Education policy in the Western Balkans is marred by a disjointedness of the education system with labour market needs as stated by the starting premise of today’s “Education policies and the labour market in the Western Balkans” conference organized by the Friedrich Ebert Foundation and the Social-Economic Forum of the European Movement in Serbia.

The quality of education is an important factor influencing the lack of unity between education and the labour market. Brain-drain of highly qualified labour is still an all-encompassing difficulty for all states in the Western Balkans. This is why panel participants pointed towards the need for reforming the school system and towards the need for state bodies to develop mechanisms to adjust to a new economy of knowledge paradigm. This is now a crucial resource that requires proper application alongside simple ownership. Also, there are notable steps forward in regional cooperation within this field which is very relevant for all countries of the Western Balkan six and their progress towards the European Union.

The European Movement in Serbia’s General Secretary Suzana Grubješić brought up the moving out of young and capable people as well as large numbers of the unemployed as two crucial trends in the Western Balkans. Opening the conference, she underlined the necessity of working on every aspect of this area.

Jelena Žarković Rakić, Associate Professor at the Economic Faculty of Belgrade and today’s moderator, noticed that, even though the last three years show better indicators on the job market, this is not enough. In her words, through deeper insight we can notice that these improvements are taking place in the domain of low-productivity employment found at the very bottom of the income scale.

Žarković concludes that “there is a need for increasing jobs in high-productivity sectors, with relation to higher standards of living.”

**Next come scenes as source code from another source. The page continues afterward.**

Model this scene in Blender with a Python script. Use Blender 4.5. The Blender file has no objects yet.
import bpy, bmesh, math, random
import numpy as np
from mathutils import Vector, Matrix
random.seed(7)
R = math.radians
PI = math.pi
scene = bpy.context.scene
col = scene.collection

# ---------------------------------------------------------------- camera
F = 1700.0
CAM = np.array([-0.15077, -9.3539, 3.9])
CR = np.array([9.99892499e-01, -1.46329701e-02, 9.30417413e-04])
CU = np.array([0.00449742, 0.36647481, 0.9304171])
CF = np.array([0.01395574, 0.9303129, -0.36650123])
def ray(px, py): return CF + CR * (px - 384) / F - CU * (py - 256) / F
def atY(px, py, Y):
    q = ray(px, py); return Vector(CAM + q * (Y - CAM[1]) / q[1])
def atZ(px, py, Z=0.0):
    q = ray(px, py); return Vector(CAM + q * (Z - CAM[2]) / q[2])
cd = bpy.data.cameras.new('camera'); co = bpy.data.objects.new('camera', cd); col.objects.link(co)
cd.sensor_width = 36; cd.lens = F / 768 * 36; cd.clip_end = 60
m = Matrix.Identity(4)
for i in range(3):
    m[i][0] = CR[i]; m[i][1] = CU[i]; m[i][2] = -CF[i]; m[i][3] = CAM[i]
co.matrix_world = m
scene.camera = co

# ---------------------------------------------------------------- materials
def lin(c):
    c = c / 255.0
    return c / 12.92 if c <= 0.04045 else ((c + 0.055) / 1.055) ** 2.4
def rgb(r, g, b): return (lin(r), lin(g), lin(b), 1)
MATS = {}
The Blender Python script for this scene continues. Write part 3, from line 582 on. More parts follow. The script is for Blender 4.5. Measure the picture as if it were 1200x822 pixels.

William Bartlett PhD, Senior Research Fellow at the London School of Economics and Political Science, presented research findings as part of his “Transitioning from School to the Workplace or University in the Western Balkans” presentation. He found that biggest unemployment figures for young people 25 to 29 years old in in Northern Macedonia (33.9%) and in Serbia (23.1%).

He considers the schooling system in the region as highly stratified, pointing out a trend of unemployment present on every level of education from elementary to the highest levels.

He reminded attendees that there is “a need for all-encompassing reform of elementary and middle levels of education as these show higher possibility of unemployment, while unemployment is lesser with higher levels of education to an extent.

Sonja Avlijaš, Research Associate with the Laboratory of Interdisciplinary Evaluation of Public Policy Science Po in Paris, spoke on the welfare state and social investment modelled after Baltic states.

“Education is an integral part of social policy”, said Avlijaš, highlighting two matters relating to traditional narratives of social policy on the European welfare state. First, there is still pronounced worker protection from market exploitation, and second – the welfare state has not disappear but is being adjusted to the labour market that is changing in accordance with present paradigms of the knowledge economy.

This is why we need to invest more in knowledge as it is an important part of economic development. She states the example of Baltic states that, in adjusting to a new knowledge economy, managed to develop a sustainable welfare state model providing good results, bringing together economic and political aims.

She reminded attendees that “Estonia comes third in PISA testing results, behind Japan and Singapore, and our state investment in education has dropped to just 3 per cent of GDP.”

Maja Handjiska Trandafilova, President of the Regional Cooperation Council from Sarajevo spoke on regional perspectives of cooperation in the area of education policy, also pointing out two pillars of RCC work in these areas.

First, in working with the International Labour Organization (ILO) and with EU financial backing, the Council formed a platform for employment and social affairs. The platform serves for the cooperation of labour ministries, communal learning, and understanding good practices.

The second pillar is the betterment of employment in the public service domain. She expects that the signing of the Agreement on Mutual Recognition of Professional Qualifications in the Western Balkans will officially be part of the Berlin Process at the following EU-Western Balkans Summit in Poznań. The Agreement brings forth automatic diploma recognition in the region, enabling labour mobility and better communication of citizens.

Trandafilova concludes that “with the economic connection of regions, a central aim of the RCC, this will solidify integration in the Western Balkans”.